With such illness I can't imagine that I'd be able to have the kind of spiritual experience that I now am able to have, because that kind of experience seems to depend strongly on being alert and highly aware. That is, to become optimally spiritual seems to require something close to optimal mental and even physical health. Illnesses of much less consequence than Alzheimer's can impair this ability, as do all kinds of mundane intrusions in life. God is able to overcome such liabilities by forcibly engulfing the soul but rarely (in my experience) does so. I suspect he did so more than once for the apostle Paul.
But having these spiritual experiences is not essential to being a Christian. For a time after I first had such experience I thought it was essential (see Acts 8:14-17). Now I see it as a special gift. The New Testament puts a lot of emphasis on making contributions to the community but little emphasis on privately experiencing God. Alzheimer's victims can't do much if any of either. But it is more important for God to know us that for us to know him (I Cor. 13:12), and God will continue to know us if we become victims.
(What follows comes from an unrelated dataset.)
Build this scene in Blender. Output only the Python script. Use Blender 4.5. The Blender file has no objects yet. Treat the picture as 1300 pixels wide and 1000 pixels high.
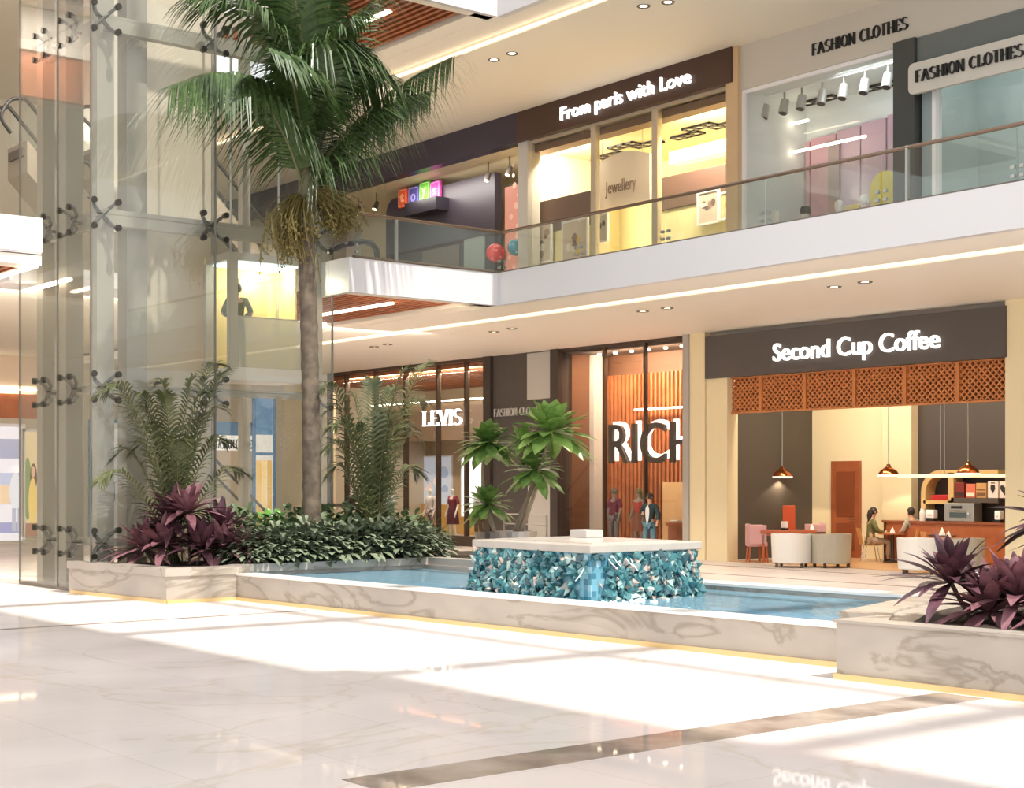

So, with Alzheimer's--no, I think I'd not be able to know God as I can know him now, unless God were to force the knowledge. But I'd attribute that more to an inability to become spiritual than to a defect in a particular part of the brain. That is, there are many things besides brain defects that can keep me from conscious interaction with God. The fact that God could overcome my handicap (I believe) and make me spiritual despite the defect leads me to conclude that the brain defect would not be the deciding factor.